Iola High School’s forensics team is striving for some repeat success this weekend, even if it is unscripted. FRIDAY’S ONE-ACT piece, “The Katrina Project: Hell and High Water,” examines life in the Gulf Coast — particularly New Orleans — before, during and after the 2005 arrival of Hurricane Katrina. Performing are Justin Baker, Abbey and Zach St. Clair, Stahl, Michaela Ingle, Katie Terhune, Luken and Judd Wiltse.
With seniors Cody Cokely and Colton Schubert, Iola has the defending state champion in improvised duet acting, an exercise in which the performers are given 30 minutes to develop a skit from characters, settings and situations they’ve been presented.

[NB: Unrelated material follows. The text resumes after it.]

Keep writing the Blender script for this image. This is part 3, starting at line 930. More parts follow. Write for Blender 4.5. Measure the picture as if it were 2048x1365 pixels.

Cokely and Schubert are part of Iola’s full roster of competitors who will be in Topeka Saturday for the State Speech and Drama Championships. On Friday, a group of IHS thespians will be in Kansas City, Kan., for the state one-act competition.
“The thing about IDA is it all depends on that day,” instructor and forensics team adviser Regina Chriestenson said. “Nothing is guaranteed.”
In order to repeat, Schubert and Cokely will have to overcome a talented crop of performers from across the state. Their toughest competitors, however, may well be their schoolmates.
Also entering IDA submissions are sophomores Trilby Bannister and Emma Piazza, who had the audience in stitches with their portrayals of Big Bird and a stalker pen salesman; senior Jordan Strickler and junior Michael Wilson; and freshmen Zach St. Clair and Olivia Bannister.
Iola’s bevy of performers extends far beyond the world of improv.
Seniors Chanel Coyne and Elijah Grover will enter their duet acting piece, “Wizard of Oz,” — Coyne is Dorothy while Groaver is the rest of the central characters. Senior classmates Danielle Venter and Jordan Garcia will portray an estranged couple going through an uproarious session with “The Marriage Counselor.”
Trilby Bannister returns to the stage with her humorous solo acting piece “The Brothers Grimm Spectaculathon: Snow White,” a twisted variation of the fairy tale. Sophomore Madison Luken will portray a confidence-challenged monster and his trash-talking nemesis from outer space in “Alien Monster Bowling League.”
The entries aren’t all humorous.
Danielle Venter’s haunting portrayal of a battered girlfriend is Iola’s only serious solo acting entry, “Leslie’s Journal.”
And then there’s the speaking.
Schubert’s “Daddy’s Little Girl,” Drew Smith’s “Trevor” and Strickler’s “Of Mice And Men” are entered in oral interpretation of prose.
Catherine Venter’s “Cinderella” and Audrea Stahl’s “Local Anesthesia” are entered in oral interpretation of poetry.
Abbey St. Clair, meanwhile, offers up a pair of speaking entries. She has an informative piece of surviving in the wilderness in Alaska, and an extemporaneous speaking entry in which she must develop an informative speech shortly after being given the topic.
Iola’s squad has a healthy mixture of experience and youth, Chriestenson noted. Thirteen of the 23 performers going to state have performed at the state level before.